Were all of the sex songs a reaction to the AIDS crisis? I was 13 in 1991, so I didn’t really have much insight into the casual hookup scene. But I know that this was a time when society’s feelings about sex were complicated. Perhaps even more complicated than now.
Or maybe it’s just that all pop songs have always been about sex, and this was the year we decided to admit it.
Elsewhere in the Charts
‘I Want To Sex You Up’ continues its reign at the top. There’s no hidden meaning to this song. It is a single entendre.
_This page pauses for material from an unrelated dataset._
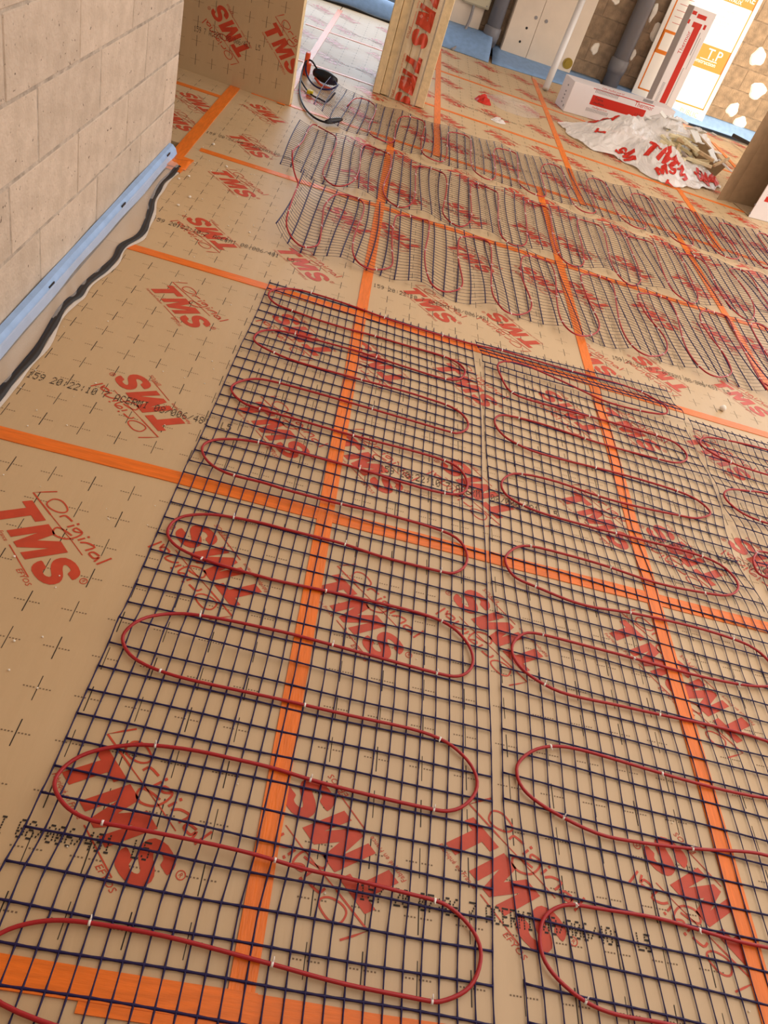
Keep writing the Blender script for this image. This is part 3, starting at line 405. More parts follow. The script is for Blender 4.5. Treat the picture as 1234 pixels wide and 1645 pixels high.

Jason Donovan crashes into Number 2 with ‘Any Dream Will Do’, from the Andrew Lloyd Webber musical Joseph and the Amazing Technicolor Dreamcoat. It is the perfect antidote to all this sex chat. Nobody has ever felt horny while listening to ‘Any Dream Will Do’.
Kenny Thomas is the kind of pop star story that we don’t get often enough. Working class labourer with a great voice gets a record deal, puts out a few albums of blue-eyed soul. He’s at Number 5 with ‘Thinking About Your Love’, his biggest hit. It’s a fine bit of 90s-ness.
Shout out to Kirsty McColl’s ‘Walking Down Madison’ at Number 24, a cracking song that should have charted much higher.
Live on Top of the Pops this week are Rebel M.C. feat. Barrington Levy & Tenor Fly, LaTour, Kenny Thomas, Ms Better Midler herself, and Color Me Badd.